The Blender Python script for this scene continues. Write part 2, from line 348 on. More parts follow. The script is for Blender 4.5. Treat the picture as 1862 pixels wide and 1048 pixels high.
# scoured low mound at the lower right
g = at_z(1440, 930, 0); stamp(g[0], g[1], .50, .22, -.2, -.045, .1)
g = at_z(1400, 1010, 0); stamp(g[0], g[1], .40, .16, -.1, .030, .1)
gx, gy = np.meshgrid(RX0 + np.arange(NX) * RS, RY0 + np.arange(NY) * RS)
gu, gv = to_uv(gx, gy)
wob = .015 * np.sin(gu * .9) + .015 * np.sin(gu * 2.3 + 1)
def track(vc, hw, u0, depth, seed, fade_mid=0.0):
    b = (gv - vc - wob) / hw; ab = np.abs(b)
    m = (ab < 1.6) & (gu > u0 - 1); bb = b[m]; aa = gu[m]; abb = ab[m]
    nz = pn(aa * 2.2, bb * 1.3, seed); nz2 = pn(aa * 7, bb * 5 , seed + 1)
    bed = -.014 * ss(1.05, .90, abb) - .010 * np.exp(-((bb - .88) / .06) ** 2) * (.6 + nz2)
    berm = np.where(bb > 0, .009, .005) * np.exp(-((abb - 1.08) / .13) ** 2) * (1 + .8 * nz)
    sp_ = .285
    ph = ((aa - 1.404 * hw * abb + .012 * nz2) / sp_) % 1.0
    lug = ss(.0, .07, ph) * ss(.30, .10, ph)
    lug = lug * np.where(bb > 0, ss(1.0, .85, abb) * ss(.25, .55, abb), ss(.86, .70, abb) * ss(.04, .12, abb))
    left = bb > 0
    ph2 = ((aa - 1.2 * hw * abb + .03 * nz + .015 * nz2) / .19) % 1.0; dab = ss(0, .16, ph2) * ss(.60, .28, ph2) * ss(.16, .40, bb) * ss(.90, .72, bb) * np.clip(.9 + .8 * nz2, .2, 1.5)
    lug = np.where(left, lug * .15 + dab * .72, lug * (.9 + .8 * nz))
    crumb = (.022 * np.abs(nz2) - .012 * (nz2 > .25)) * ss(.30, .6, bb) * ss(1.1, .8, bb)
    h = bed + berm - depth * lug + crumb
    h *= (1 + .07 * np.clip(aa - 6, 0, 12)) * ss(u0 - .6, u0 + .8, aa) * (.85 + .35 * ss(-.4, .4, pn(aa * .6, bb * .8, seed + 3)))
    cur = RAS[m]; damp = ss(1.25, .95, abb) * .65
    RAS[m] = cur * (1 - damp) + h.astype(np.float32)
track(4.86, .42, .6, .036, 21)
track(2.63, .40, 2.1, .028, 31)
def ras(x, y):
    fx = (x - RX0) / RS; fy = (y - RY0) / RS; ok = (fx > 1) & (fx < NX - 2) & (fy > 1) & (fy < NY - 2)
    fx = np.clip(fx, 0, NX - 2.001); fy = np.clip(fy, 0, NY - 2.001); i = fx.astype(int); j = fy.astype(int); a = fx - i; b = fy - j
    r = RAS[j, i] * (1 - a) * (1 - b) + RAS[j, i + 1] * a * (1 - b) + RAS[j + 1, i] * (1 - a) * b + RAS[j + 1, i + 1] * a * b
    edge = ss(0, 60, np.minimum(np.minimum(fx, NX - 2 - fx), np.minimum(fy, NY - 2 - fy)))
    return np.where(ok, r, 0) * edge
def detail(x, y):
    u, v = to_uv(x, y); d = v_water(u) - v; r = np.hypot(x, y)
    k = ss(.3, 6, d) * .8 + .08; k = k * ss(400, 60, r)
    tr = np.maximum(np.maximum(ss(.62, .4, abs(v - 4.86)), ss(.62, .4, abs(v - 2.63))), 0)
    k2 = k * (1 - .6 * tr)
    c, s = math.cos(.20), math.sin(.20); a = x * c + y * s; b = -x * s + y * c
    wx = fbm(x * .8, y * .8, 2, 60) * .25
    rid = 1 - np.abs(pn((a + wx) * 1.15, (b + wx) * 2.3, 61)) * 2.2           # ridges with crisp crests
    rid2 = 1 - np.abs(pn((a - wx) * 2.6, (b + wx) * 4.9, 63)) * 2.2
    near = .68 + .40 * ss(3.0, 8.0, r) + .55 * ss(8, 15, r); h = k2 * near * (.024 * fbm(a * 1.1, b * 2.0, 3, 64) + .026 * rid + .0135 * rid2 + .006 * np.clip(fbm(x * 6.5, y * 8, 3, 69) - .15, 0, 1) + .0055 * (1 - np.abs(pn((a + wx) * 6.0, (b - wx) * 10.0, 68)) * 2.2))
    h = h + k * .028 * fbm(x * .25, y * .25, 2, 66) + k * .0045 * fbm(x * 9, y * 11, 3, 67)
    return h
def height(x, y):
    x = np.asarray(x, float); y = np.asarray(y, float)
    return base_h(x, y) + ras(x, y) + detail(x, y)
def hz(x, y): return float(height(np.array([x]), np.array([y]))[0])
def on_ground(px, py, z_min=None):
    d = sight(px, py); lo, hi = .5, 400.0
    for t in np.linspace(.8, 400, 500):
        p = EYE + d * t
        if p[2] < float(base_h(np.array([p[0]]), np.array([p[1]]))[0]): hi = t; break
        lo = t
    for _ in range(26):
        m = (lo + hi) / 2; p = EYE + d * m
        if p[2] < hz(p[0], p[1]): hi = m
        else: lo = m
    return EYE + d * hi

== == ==

▶ **WRITTEN TASK**
Output the full listing without altering anything.

▶ **CORRECT OUTPUT**
The Blender Python script for this scene continues. Write part 2, from line 348 on. More parts follow. The script is for Blender 4.5. Treat the picture as 1862 pixels wide and 1048 pixels high.
# scoured low mound at the lower right
g = at_z(1440, 930, 0); stamp(g[0], g[1], .50, .22, -.2, -.045, .1)
g = at_z(1400, 1010, 0); stamp(g[0], g[1], .40, .16, -.1, .030, .1)
gx, gy = np.meshgrid(RX0 + np.arange(NX) * RS, RY0 + np.arange(NY) * RS)
gu, gv = to_uv(gx, gy)
wob = .015 * np.sin(gu * .9) + .015 * np.sin(gu * 2.3 + 1)
def track(vc, hw, u0, depth, seed, fade_mid=0.0):
    b = (gv - vc - wob) / hw; ab = np.abs(b)
    m = (ab < 1.6) & (gu > u0 - 1); bb = b[m]; aa = gu[m]; abb = ab[m]
    nz = pn(aa * 2.2, bb * 1.3, seed); nz2 = pn(aa * 7, bb * 5 , seed + 1)
    bed = -.014 * ss(1.05, .90, abb) - .010 * np.exp(-((bb - .88) / .06) ** 2) * (.6 + nz2)
    berm = np.where(bb > 0, .009, .005) * np.exp(-((abb - 1.08) / .13) ** 2) * (1 + .8 * nz)
    sp_ = .285
    ph = ((aa - 1.404 * hw * abb + .012 * nz2) / sp_) % 1.0
    lug = ss(.0, .07, ph) * ss(.30, .10, ph)
    lug = lug * np.where(bb > 0, ss(1.0, .85, abb) * ss(.25, .55, abb), ss(.86, .70, abb) * ss(.04, .12, abb))
    left = bb > 0
    ph2 = ((aa - 1.2 * hw * abb + .03 * nz + .015 * nz2) / .19) % 1.0; dab = ss(0, .16, ph2) * ss(.60, .28, ph2) * ss(.16, .40, bb) * ss(.90, .72, bb) * np.clip(.9 + .8 * nz2, .2, 1.5)
    lug = np.where(left, lug * .15 + dab * .72, lug * (.9 + .8 * nz))
    crumb = (.022 * np.abs(nz2) - .012 * (nz2 > .25)) * ss(.30, .6, bb) * ss(1.1, .8, bb)
    h = bed + berm - depth * lug + crumb
    h *= (1 + .07 * np.clip(aa - 6, 0, 12)) * ss(u0 - .6, u0 + .8, aa) * (.85 + .35 * ss(-.4, .4, pn(aa * .6, bb * .8, seed + 3)))
    cur = RAS[m]; damp = ss(1.25, .95, abb) * .65
    RAS[m] = cur * (1 - damp) + h.astype(np.float32)
track(4.86, .42, .6, .036, 21)
track(2.63, .40, 2.1, .028, 31)
def ras(x, y):
    fx = (x - RX0) / RS; fy = (y - RY0) / RS; ok = (fx > 1) & (fx < NX - 2) & (fy > 1) & (fy < NY - 2)
    fx = np.clip(fx, 0, NX - 2.001); fy = np.clip(fy, 0, NY - 2.001); i = fx.astype(int); j = fy.astype(int); a = fx - i; b = fy - j
    r = RAS[j, i] * (1 - a) * (1 - b) + RAS[j, i + 1] * a * (1 - b) + RAS[j + 1, i] * (1 - a) * b + RAS[j + 1, i + 1] * a * b
    edge = ss(0, 60, np.minimum(np.minimum(fx, NX - 2 - fx), np.minimum(fy, NY - 2 - fy)))
    return np.where(ok, r, 0) * edge
def detail(x, y):
    u, v = to_uv(x, y); d = v_water(u) - v; r = np.hypot(x, y)
    k = ss(.3, 6, d) * .8 + .08; k = k * ss(400, 60, r)
    tr = np.maximum(np.maximum(ss(.62, .4, abs(v - 4.86)), ss(.62, .4, abs(v - 2.63))), 0)
    k2 = k * (1 - .6 * tr)
    c, s = math.cos(.20), math.sin(.20); a = x * c + y * s; b = -x * s + y * c
    wx = fbm(x * .8, y * .8, 2, 60) * .25
    rid = 1 - np.abs(pn((a + wx) * 1.15, (b + wx) * 2.3, 61)) * 2.2           # ridges with crisp crests
    rid2 = 1 - np.abs(pn((a - wx) * 2.6, (b + wx) * 4.9, 63)) * 2.2
    near = .68 + .40 * ss(3.0, 8.0, r) + .55 * ss(8, 15, r); h = k2 * near * (.024 * fbm(a * 1.1, b * 2.0, 3, 64) + .026 * rid + .0135 * rid2 + .006 * np.clip(fbm(x * 6.5, y * 8, 3, 69) - .15, 0, 1) + .0055 * (1 - np.abs(pn((a + wx) * 6.0, (b - wx) * 10.0, 68)) * 2.2))
    h = h + k * .028 * fbm(x * .25, y * .25, 2, 66) + k * .0045 * fbm(x * 9, y * 11, 3, 67)
    return h
def height(x, y):
    x = np.asarray(x, float); y = np.asarray(y, float)
    return base_h(x, y) + ras(x, y) + detail(x, y)
def hz(x, y): return float(height(np.array([x]), np.array([y]))[0])
def on_ground(px, py, z_min=None):
    d = sight(px, py); lo, hi = .5, 400.0
    for t in np.linspace(.8, 400, 500):
        p = EYE + d * t
        if p[2] < float(base_h(np.array([p[0]]), np.array([p[1]]))[0]): hi = t; break
        lo = t
    for _ in range(26):
        m = (lo + hi) / 2; p = EYE + d * m
        if p[2] < hz(p[0], p[1]): hi = m
        else: lo = m
    return EYE + d * hi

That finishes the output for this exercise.